Llevado por la ansiedad, retrocedo sobre mis pasos, dirección Vittorio Emanuele abajo. La nueva meta: Piazza Marina y alrededores. He leído que en ella está la esencia del viejo Palermo. El barrio Kalsa, bastión árabe, primero, y, después, de la Corona de Aragón me succiona. En el recorrido, hay sorpresas que me disgustan: desidia y cierta suciedad pegajosa por la basura abandonada. Mucha polución: Vittorio Emanuele apesta a gasolina. Otras se entienden: el barrio sufrió un potente bombardeo durante la II Guerra Mundial –la mafia, escriben los cronistas turísticos, apenas movió sus dedos a la hora de reconstruir. Tampoco es tanto el desaguisado, medito. Quizá esté acostumbrándome a los contrastes de Sicilia-.
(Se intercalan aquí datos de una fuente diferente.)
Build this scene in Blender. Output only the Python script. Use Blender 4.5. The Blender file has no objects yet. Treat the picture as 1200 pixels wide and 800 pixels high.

En Piazza Marina alucino. Diré que vine en busca de historia y fuíme, lobotomizado, de ella ante la visión de sus ficus magnolioides. Me gusta Santa María della Catena, me atrapa La Gancia, me impresiona, por fuera, el Palazzo Abatellis – sé que en él se halla un “triunfo de la muerte” que no llegaré a ver- y me desilusiona el caserón cerrado que alberga el Museo Internacional delle Marionette. Pero quedo absorto ante los ficus. Tan hercúleos como inesperados, desbocan la imaginación. Troncos que se elevan, raíces que caen de las ramas buscando la tierra, umbrías que insinúan reflejos, claroscuros… Una magnífica atmósfera para imaginar el pasado de esta plaza: lugar de ejecuciones, de teatro, de reuniones, de torneos… y, también, del trágico quehacer del brazo inquisitorial. Quedo petrificado, como un sonámbulo, visitando los espacios donde brotan, crecen o lo que sea estos tres ficus que amamantan mi imaginación. La noche cae y el estómago llama. Pero antes, en penumbra casi, un recorrido veloz por Mura delle Cattive.
Debo volver. Sin embargo, el deseo quedará varado. No podré cumplir el deseo los días venideros. Hay arte a toneladas, para más de un mes. Se debe elegir.
Cerca del hotel, en un restaurante de nombre inglés –sólo de nombre-, saciamos el hambre. La comida sabe a gloria. Es buena, variada, bien condimentada, muy italiana y, a la vez,con toque moderno. El servicio efectivo. El precio adecuado. Después de algunas pruebas por la cuadrícula de Palermo, acabaremos volviendo a él. Más vale pájaro en mano que ciento volando.
Palermo, Monreale, como mínimo, esperan. Mañana será otro día.